### EXERCISE BRIEF:
Transcribe the listing below word for word.

BEGIN

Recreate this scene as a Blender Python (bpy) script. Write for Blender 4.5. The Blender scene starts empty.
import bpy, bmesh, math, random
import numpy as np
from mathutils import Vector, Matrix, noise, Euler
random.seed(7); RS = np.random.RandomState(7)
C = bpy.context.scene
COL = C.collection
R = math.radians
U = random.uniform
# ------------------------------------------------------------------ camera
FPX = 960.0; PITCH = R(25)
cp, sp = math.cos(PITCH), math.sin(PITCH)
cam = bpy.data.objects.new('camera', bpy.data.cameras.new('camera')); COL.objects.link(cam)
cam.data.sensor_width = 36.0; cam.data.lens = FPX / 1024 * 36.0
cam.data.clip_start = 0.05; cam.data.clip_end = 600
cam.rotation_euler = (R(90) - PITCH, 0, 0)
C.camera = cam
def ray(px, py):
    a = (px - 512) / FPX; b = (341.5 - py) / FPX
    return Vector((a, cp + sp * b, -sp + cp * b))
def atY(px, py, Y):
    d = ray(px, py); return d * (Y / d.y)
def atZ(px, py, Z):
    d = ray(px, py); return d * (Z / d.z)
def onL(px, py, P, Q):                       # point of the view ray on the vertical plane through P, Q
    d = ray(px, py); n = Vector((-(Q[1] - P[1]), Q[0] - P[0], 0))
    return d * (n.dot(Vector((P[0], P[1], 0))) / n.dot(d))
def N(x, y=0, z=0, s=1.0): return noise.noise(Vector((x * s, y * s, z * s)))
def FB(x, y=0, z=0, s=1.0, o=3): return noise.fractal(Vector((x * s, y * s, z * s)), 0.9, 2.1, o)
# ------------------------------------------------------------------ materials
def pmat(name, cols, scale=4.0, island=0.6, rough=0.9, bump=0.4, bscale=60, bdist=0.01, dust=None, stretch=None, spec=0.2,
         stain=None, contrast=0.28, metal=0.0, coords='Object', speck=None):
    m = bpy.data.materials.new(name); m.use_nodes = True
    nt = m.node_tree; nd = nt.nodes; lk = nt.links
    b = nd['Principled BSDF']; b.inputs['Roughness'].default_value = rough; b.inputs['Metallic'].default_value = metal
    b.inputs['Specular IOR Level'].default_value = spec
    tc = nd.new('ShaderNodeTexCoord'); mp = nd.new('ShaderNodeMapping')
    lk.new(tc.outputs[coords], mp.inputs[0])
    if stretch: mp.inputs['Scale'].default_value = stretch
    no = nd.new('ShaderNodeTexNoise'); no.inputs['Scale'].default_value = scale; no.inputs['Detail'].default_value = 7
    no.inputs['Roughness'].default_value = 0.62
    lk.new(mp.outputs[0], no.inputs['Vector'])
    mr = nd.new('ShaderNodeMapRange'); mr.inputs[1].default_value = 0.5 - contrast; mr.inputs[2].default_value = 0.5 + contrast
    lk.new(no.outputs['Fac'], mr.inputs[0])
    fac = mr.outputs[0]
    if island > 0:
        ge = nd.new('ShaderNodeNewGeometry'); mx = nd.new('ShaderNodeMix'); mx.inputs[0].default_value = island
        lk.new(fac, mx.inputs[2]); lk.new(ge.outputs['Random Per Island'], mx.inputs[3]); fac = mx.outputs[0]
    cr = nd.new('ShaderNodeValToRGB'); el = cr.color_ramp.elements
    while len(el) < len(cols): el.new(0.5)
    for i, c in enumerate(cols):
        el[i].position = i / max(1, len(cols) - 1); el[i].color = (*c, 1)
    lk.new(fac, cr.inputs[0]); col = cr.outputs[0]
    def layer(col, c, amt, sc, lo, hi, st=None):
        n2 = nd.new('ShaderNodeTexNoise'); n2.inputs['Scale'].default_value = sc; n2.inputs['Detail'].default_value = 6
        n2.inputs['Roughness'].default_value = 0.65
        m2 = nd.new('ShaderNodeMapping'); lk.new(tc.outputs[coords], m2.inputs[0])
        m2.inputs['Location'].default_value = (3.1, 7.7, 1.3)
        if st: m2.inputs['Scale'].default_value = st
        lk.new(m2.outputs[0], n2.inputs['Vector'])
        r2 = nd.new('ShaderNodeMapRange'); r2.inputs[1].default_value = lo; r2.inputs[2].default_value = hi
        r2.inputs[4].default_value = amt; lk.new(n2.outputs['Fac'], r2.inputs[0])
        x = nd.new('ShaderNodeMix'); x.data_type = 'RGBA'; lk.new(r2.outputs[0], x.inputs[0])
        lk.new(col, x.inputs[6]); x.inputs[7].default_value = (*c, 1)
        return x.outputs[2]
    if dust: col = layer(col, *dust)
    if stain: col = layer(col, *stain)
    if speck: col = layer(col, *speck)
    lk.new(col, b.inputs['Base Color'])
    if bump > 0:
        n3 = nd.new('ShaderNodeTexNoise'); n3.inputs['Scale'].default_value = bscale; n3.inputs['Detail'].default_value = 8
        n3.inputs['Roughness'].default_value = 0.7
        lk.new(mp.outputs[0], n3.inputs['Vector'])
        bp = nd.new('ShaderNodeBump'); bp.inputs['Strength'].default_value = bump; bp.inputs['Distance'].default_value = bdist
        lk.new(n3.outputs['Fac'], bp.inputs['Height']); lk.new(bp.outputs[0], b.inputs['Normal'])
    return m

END

### TASK OUTPUT:
Recreate this scene as a Blender Python (bpy) script. Write for Blender 4.5. The Blender scene starts empty.
import bpy, bmesh, math, random
import numpy as np
from mathutils import Vector, Matrix, noise, Euler
random.seed(7); RS = np.random.RandomState(7)
C = bpy.context.scene
COL = C.collection
R = math.radians
U = random.uniform
# ------------------------------------------------------------------ camera
FPX = 960.0; PITCH = R(25)
cp, sp = math.cos(PITCH), math.sin(PITCH)
cam = bpy.data.objects.new('camera', bpy.data.cameras.new('camera')); COL.objects.link(cam)
cam.data.sensor_width = 36.0; cam.data.lens = FPX / 1024 * 36.0
cam.data.clip_start = 0.05; cam.data.clip_end = 600
cam.rotation_euler = (R(90) - PITCH, 0, 0)
C.camera = cam
def ray(px, py):
    a = (px - 512) / FPX; b = (341.5 - py) / FPX
    return Vector((a, cp + sp * b, -sp + cp * b))
def atY(px, py, Y):
    d = ray(px, py); return d * (Y / d.y)
def atZ(px, py, Z):
    d = ray(px, py); return d * (Z / d.z)
def onL(px, py, P, Q):                       # point of the view ray on the vertical plane through P, Q
    d = ray(px, py); n = Vector((-(Q[1] - P[1]), Q[0] - P[0], 0))
    return d * (n.dot(Vector((P[0], P[1], 0))) / n.dot(d))
def N(x, y=0, z=0, s=1.0): return noise.noise(Vector((x * s, y * s, z * s)))
def FB(x, y=0, z=0, s=1.0, o=3): return noise.fractal(Vector((x * s, y * s, z * s)), 0.9, 2.1, o)
# ------------------------------------------------------------------ materials
def pmat(name, cols, scale=4.0, island=0.6, rough=0.9, bump=0.4, bscale=60, bdist=0.01, dust=None, stretch=None, spec=0.2,
         stain=None, contrast=0.28, metal=0.0, coords='Object', speck=None):
    m = bpy.data.materials.new(name); m.use_nodes = True
    nt = m.node_tree; nd = nt.nodes; lk = nt.links
    b = nd['Principled BSDF']; b.inputs['Roughness'].default_value = rough; b.inputs['Metallic'].default_value = metal
    b.inputs['Specular IOR Level'].default_value = spec
    tc = nd.new('ShaderNodeTexCoord'); mp = nd.new('ShaderNodeMapping')
    lk.new(tc.outputs[coords], mp.inputs[0])
    if stretch: mp.inputs['Scale'].default_value = stretch
    no = nd.new('ShaderNodeTexNoise'); no.inputs['Scale'].default_value = scale; no.inputs['Detail'].default_value = 7
    no.inputs['Roughness'].default_value = 0.62
    lk.new(mp.outputs[0], no.inputs['Vector'])
    mr = nd.new('ShaderNodeMapRange'); mr.inputs[1].default_value = 0.5 - contrast; mr.inputs[2].default_value = 0.5 + contrast
    lk.new(no.outputs['Fac'], mr.inputs[0])
    fac = mr.outputs[0]
    if island > 0:
        ge = nd.new('ShaderNodeNewGeometry'); mx = nd.new('ShaderNodeMix'); mx.inputs[0].default_value = island
        lk.new(fac, mx.inputs[2]); lk.new(ge.outputs['Random Per Island'], mx.inputs[3]); fac = mx.outputs[0]
    cr = nd.new('ShaderNodeValToRGB'); el = cr.color_ramp.elements
    while len(el) < len(cols): el.new(0.5)
    for i, c in enumerate(cols):
        el[i].position = i / max(1, len(cols) - 1); el[i].color = (*c, 1)
    lk.new(fac, cr.inputs[0]); col = cr.outputs[0]
    def layer(col, c, amt, sc, lo, hi, st=None):
        n2 = nd.new('ShaderNodeTexNoise'); n2.inputs['Scale'].default_value = sc; n2.inputs['Detail'].default_value = 6
        n2.inputs['Roughness'].default_value = 0.65
        m2 = nd.new('ShaderNodeMapping'); lk.new(tc.outputs[coords], m2.inputs[0])
        m2.inputs['Location'].default_value = (3.1, 7.7, 1.3)
        if st: m2.inputs['Scale'].default_value = st
        lk.new(m2.outputs[0], n2.inputs['Vector'])
        r2 = nd.new('ShaderNodeMapRange'); r2.inputs[1].default_value = lo; r2.inputs[2].default_value = hi
        r2.inputs[4].default_value = amt; lk.new(n2.outputs['Fac'], r2.inputs[0])
        x = nd.new('ShaderNodeMix'); x.data_type = 'RGBA'; lk.new(r2.outputs[0], x.inputs[0])
        lk.new(col, x.inputs[6]); x.inputs[7].default_value = (*c, 1)
        return x.outputs[2]
    if dust: col = layer(col, *dust)
    if stain: col = layer(col, *stain)
    if speck: col = layer(col, *speck)
    lk.new(col, b.inputs['Base Color'])
    if bump > 0:
        n3 = nd.new('ShaderNodeTexNoise'); n3.inputs['Scale'].default_value = bscale; n3.inputs['Detail'].default_value = 8
        n3.inputs['Roughness'].default_value = 0.7
        lk.new(mp.outputs[0], n3.inputs['Vector'])
        bp = nd.new('ShaderNodeBump'); bp.inputs['Strength'].default_value = bump; bp.inputs['Distance'].default_value = bdist
        lk.new(n3.outputs['Fac'], bp.inputs['Height']); lk.new(bp.outputs[0], b.inputs['Normal'])
    return m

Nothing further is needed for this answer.